====== RAW DATA ======
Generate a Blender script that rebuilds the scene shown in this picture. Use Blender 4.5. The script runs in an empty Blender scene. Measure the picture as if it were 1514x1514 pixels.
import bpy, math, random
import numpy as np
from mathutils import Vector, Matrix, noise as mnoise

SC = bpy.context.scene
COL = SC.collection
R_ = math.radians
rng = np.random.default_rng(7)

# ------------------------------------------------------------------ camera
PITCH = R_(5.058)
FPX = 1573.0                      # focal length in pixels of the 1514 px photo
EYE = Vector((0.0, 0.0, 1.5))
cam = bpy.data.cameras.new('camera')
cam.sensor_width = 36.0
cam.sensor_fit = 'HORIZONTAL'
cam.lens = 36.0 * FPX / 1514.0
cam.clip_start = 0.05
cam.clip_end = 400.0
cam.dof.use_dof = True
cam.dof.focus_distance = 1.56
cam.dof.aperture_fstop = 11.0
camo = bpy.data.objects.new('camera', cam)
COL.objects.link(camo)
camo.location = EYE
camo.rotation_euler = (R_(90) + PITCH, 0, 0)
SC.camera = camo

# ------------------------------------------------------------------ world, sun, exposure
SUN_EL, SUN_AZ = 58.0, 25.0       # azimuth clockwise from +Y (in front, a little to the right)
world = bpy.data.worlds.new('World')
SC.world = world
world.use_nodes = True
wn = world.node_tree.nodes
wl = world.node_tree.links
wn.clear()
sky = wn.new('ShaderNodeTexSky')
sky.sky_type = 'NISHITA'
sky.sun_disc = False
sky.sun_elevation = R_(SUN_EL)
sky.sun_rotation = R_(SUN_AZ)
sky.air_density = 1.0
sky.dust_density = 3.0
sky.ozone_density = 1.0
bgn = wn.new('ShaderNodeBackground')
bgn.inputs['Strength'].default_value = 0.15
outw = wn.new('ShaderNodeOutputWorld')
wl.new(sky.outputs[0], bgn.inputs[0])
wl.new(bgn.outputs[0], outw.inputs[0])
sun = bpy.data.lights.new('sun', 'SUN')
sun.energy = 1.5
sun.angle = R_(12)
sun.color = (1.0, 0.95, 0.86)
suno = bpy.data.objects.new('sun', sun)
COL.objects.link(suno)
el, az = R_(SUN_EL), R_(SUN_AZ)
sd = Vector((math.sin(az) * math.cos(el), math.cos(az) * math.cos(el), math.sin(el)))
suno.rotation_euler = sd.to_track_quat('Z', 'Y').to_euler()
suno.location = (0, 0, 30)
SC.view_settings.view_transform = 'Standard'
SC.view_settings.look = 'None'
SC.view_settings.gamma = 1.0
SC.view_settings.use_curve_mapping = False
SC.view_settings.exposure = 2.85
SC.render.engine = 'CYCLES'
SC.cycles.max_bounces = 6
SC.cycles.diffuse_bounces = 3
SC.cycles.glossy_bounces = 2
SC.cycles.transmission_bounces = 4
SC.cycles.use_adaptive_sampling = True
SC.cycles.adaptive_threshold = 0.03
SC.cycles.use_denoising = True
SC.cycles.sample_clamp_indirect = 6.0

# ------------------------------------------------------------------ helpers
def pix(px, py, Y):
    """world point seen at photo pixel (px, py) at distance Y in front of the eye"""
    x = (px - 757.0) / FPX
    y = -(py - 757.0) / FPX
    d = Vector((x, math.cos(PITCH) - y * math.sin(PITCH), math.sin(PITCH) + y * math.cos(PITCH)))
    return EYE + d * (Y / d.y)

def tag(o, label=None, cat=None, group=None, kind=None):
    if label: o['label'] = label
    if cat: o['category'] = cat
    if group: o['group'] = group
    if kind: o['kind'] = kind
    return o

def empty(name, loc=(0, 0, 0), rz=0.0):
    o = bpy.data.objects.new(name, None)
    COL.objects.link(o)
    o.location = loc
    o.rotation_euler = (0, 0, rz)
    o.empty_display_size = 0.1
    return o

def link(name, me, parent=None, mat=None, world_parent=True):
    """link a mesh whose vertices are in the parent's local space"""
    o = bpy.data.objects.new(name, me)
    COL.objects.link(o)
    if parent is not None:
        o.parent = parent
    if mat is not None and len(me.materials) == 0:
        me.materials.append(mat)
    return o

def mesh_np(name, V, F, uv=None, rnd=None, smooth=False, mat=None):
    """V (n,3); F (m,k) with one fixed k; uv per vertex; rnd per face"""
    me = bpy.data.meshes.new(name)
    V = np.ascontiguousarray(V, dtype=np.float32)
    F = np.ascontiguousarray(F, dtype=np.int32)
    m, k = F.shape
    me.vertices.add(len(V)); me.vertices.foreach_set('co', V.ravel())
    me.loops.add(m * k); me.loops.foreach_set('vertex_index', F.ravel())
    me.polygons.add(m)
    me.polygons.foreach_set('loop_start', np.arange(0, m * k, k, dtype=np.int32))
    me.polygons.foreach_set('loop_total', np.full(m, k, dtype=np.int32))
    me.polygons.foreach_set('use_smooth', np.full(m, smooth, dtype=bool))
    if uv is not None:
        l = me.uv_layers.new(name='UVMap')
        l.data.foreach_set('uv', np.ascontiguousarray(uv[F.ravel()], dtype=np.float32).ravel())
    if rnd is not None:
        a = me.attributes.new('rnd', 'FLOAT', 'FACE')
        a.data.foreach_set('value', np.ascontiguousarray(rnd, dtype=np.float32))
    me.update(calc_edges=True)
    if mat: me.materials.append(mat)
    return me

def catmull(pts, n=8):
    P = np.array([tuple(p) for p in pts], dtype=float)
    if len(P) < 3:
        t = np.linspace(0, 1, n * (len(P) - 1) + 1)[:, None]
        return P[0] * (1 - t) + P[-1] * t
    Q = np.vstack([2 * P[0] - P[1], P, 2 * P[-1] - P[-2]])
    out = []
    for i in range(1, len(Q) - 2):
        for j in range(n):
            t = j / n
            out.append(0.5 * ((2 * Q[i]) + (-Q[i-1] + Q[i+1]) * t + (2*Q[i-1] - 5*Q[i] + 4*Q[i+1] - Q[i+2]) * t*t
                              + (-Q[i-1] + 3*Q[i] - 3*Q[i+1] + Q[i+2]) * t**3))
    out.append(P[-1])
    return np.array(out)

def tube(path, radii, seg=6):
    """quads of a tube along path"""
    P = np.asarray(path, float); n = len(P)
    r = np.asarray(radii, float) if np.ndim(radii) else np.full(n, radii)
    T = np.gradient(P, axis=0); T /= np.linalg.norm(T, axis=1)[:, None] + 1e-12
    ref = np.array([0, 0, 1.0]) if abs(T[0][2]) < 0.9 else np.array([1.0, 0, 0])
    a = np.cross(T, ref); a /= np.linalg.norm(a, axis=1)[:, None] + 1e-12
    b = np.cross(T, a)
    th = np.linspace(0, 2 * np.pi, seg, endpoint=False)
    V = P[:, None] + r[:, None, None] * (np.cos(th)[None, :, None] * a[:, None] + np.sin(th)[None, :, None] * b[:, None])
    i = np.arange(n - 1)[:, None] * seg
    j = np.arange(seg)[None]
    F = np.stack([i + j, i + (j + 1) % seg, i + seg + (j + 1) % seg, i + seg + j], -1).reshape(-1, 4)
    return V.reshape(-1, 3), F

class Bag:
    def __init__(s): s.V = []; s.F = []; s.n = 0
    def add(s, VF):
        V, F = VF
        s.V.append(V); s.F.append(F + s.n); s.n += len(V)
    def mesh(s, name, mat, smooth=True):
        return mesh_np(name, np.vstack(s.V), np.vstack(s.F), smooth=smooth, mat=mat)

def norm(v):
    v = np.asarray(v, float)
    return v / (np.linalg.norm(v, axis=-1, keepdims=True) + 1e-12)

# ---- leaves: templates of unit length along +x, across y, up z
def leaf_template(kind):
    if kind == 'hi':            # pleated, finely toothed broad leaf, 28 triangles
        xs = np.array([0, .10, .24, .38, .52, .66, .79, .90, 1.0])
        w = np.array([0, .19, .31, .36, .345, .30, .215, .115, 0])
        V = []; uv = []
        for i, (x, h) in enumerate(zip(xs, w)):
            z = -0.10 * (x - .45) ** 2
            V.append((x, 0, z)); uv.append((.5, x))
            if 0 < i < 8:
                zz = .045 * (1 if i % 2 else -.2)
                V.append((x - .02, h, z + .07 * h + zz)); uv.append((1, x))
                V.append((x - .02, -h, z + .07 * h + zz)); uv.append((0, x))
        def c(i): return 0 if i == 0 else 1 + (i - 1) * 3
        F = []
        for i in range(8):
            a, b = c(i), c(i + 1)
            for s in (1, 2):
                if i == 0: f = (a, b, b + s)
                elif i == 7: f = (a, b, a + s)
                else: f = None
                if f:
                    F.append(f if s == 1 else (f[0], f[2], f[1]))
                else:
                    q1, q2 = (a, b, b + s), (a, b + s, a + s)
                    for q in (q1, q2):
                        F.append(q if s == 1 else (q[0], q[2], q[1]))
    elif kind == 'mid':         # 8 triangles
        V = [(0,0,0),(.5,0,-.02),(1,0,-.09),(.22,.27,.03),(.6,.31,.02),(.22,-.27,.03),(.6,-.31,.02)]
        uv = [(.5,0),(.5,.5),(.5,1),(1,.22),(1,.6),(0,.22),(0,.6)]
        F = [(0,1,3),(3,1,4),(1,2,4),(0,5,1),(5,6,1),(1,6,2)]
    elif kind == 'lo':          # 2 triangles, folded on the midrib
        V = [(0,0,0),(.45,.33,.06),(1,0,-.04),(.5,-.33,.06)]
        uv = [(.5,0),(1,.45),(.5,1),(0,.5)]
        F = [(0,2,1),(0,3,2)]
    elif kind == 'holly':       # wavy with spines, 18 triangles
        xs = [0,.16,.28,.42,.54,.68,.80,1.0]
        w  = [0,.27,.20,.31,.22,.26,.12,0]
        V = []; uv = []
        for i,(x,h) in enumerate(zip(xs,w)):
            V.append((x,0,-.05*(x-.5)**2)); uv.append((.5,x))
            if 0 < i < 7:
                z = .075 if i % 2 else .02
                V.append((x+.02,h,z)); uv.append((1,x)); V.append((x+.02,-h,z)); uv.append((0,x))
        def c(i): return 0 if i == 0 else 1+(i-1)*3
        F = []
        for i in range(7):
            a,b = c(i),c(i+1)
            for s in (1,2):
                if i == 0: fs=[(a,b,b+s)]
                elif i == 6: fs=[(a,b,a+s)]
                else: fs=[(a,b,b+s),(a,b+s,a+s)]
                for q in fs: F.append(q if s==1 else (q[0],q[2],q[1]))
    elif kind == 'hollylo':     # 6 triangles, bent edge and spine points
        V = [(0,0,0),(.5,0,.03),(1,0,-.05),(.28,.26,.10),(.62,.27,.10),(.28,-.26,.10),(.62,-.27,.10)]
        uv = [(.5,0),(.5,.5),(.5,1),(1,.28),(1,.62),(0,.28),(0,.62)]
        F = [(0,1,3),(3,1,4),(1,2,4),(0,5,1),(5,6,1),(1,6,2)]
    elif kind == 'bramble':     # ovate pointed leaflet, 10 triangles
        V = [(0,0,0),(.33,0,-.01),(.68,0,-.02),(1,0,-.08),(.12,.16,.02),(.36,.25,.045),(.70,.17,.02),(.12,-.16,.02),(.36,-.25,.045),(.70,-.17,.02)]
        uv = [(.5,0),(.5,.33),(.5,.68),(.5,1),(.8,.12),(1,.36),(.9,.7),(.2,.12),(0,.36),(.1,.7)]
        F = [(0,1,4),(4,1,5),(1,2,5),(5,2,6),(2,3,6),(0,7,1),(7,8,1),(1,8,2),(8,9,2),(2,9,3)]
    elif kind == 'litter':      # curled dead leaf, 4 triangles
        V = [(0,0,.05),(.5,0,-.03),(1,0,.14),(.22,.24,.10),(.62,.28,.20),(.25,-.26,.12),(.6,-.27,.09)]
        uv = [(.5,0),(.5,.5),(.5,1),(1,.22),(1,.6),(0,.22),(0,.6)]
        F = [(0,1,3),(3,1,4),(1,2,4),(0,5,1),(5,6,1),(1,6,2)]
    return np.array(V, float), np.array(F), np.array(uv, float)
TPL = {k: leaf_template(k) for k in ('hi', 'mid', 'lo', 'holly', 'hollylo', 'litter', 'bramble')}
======
SHORT TASK:
Quote exactly the opening line of the material above and every line after it, up to and including the line that contains "rng = np.random.default_rng(7)".

ANSWER:
Generate a Blender script that rebuilds the scene shown in this picture. Use Blender 4.5. The script runs in an empty Blender scene. Measure the picture as if it were 1514x1514 pixels.
import bpy, math, random
import numpy as np
from mathutils import Vector, Matrix, noise as mnoise

SC = bpy.context.scene
COL = SC.collection
R_ = math.radians
rng = np.random.default_rng(7)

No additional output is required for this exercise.